THE EXERCISE:
Repeat exactly the lines of the listing below, please, starting with the first and ending with the line containing "from mathutils import Vector"; leave out the rest.
------------
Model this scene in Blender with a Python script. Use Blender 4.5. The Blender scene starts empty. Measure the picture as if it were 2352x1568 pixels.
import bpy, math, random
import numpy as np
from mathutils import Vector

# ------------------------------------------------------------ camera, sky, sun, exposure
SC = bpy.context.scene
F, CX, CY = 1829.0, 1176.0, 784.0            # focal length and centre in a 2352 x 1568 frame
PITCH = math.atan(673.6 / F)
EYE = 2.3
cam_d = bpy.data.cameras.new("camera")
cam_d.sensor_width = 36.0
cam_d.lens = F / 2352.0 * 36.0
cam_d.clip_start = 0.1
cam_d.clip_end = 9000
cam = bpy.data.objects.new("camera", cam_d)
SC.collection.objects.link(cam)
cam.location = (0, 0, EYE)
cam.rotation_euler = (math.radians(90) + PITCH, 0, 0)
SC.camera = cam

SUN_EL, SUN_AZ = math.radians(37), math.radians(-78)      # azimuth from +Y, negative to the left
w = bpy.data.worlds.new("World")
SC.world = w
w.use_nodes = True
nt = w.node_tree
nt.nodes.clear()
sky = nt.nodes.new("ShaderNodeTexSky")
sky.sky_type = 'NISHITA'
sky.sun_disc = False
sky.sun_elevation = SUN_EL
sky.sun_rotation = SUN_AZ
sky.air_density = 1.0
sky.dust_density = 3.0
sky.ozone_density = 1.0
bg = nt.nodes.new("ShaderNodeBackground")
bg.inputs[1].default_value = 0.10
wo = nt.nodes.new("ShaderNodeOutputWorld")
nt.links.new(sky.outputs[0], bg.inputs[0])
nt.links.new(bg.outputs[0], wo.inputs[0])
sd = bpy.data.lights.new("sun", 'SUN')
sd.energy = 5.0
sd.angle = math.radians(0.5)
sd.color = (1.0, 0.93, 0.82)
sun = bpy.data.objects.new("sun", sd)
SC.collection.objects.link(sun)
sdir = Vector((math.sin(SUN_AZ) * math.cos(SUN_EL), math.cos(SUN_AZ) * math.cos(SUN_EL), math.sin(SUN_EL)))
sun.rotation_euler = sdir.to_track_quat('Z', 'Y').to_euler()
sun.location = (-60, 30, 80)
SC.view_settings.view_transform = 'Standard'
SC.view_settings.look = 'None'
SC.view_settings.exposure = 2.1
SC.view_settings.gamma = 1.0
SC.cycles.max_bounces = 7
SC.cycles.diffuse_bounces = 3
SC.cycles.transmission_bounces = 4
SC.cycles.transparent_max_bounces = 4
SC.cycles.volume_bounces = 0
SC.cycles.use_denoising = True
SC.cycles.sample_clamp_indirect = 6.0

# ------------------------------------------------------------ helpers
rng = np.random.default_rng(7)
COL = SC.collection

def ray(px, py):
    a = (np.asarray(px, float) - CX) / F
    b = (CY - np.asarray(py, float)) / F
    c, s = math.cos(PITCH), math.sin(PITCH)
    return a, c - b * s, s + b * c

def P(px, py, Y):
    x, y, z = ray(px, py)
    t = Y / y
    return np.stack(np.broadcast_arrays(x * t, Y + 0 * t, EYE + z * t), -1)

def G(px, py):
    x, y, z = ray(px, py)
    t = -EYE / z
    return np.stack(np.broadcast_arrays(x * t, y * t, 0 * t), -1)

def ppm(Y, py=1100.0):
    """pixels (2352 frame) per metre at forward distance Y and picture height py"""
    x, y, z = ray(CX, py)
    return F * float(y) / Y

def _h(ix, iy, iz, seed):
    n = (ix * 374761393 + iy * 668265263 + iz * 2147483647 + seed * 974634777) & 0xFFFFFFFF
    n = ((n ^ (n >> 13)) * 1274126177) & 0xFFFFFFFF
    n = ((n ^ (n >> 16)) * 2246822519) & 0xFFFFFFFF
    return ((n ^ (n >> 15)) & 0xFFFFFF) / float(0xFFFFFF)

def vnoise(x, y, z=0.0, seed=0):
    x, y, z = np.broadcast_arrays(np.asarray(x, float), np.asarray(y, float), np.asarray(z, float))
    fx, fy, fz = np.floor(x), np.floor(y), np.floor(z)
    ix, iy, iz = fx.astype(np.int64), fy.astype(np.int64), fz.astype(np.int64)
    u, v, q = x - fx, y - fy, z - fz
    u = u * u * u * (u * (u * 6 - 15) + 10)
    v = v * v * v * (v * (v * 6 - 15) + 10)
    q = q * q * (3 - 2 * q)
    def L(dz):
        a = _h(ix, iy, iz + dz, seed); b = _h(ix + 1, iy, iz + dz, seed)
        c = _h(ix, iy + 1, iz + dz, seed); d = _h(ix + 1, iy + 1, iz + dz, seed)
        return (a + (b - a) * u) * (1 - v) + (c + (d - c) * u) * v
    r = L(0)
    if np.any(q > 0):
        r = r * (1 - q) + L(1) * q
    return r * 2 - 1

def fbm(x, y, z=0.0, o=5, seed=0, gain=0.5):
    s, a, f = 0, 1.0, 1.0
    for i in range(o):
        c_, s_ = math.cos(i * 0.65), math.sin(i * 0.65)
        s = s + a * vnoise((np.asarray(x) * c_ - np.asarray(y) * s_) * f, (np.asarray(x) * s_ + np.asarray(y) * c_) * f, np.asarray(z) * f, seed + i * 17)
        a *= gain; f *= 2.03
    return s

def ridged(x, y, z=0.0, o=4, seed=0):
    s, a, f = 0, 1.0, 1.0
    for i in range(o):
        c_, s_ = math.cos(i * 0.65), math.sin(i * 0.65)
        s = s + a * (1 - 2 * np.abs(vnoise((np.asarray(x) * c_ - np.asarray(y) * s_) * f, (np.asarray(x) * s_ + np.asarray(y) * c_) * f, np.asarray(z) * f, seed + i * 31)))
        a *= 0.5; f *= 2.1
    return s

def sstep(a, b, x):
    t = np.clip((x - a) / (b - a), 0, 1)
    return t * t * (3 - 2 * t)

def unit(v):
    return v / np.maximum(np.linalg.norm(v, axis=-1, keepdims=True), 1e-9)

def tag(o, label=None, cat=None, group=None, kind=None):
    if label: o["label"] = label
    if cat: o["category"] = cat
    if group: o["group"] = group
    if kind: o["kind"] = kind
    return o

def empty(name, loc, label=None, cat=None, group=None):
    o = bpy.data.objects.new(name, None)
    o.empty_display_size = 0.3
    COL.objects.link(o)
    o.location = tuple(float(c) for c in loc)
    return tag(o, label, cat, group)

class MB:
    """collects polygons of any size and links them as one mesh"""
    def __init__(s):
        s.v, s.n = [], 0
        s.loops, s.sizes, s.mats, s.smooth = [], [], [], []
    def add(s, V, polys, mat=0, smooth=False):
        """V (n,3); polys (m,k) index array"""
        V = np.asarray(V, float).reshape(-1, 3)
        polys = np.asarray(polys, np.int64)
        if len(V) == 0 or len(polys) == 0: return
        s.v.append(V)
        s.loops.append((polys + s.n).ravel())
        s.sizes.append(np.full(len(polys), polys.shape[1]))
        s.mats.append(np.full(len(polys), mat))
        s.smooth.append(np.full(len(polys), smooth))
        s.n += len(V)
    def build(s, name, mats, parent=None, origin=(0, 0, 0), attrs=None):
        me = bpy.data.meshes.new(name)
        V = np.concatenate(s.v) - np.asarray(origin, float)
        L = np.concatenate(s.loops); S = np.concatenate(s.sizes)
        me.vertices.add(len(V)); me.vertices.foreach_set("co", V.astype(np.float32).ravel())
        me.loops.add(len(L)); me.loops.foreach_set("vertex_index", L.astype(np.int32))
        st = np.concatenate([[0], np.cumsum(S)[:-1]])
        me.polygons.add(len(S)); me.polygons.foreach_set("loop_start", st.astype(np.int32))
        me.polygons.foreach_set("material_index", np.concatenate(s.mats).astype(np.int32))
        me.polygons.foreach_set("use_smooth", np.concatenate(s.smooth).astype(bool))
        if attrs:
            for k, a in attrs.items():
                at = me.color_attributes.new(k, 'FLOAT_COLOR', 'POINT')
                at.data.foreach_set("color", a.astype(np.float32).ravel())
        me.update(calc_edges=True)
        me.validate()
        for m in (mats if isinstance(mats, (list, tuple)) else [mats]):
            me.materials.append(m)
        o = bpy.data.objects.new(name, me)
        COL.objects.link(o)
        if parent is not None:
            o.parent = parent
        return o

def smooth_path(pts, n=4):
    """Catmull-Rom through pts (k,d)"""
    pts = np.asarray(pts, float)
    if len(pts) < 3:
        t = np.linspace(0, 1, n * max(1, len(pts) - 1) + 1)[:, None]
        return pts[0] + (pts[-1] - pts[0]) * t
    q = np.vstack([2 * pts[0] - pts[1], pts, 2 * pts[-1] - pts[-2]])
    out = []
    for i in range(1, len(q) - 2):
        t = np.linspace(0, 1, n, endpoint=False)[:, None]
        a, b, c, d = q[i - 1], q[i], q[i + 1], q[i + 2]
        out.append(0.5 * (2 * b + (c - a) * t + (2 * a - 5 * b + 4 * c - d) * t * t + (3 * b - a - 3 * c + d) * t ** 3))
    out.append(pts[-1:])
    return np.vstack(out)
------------
RESPONSE BELOW:
Model this scene in Blender with a Python script. Use Blender 4.5. The Blender scene starts empty. Measure the picture as if it were 2352x1568 pixels.
import bpy, math, random
import numpy as np
from mathutils import Vector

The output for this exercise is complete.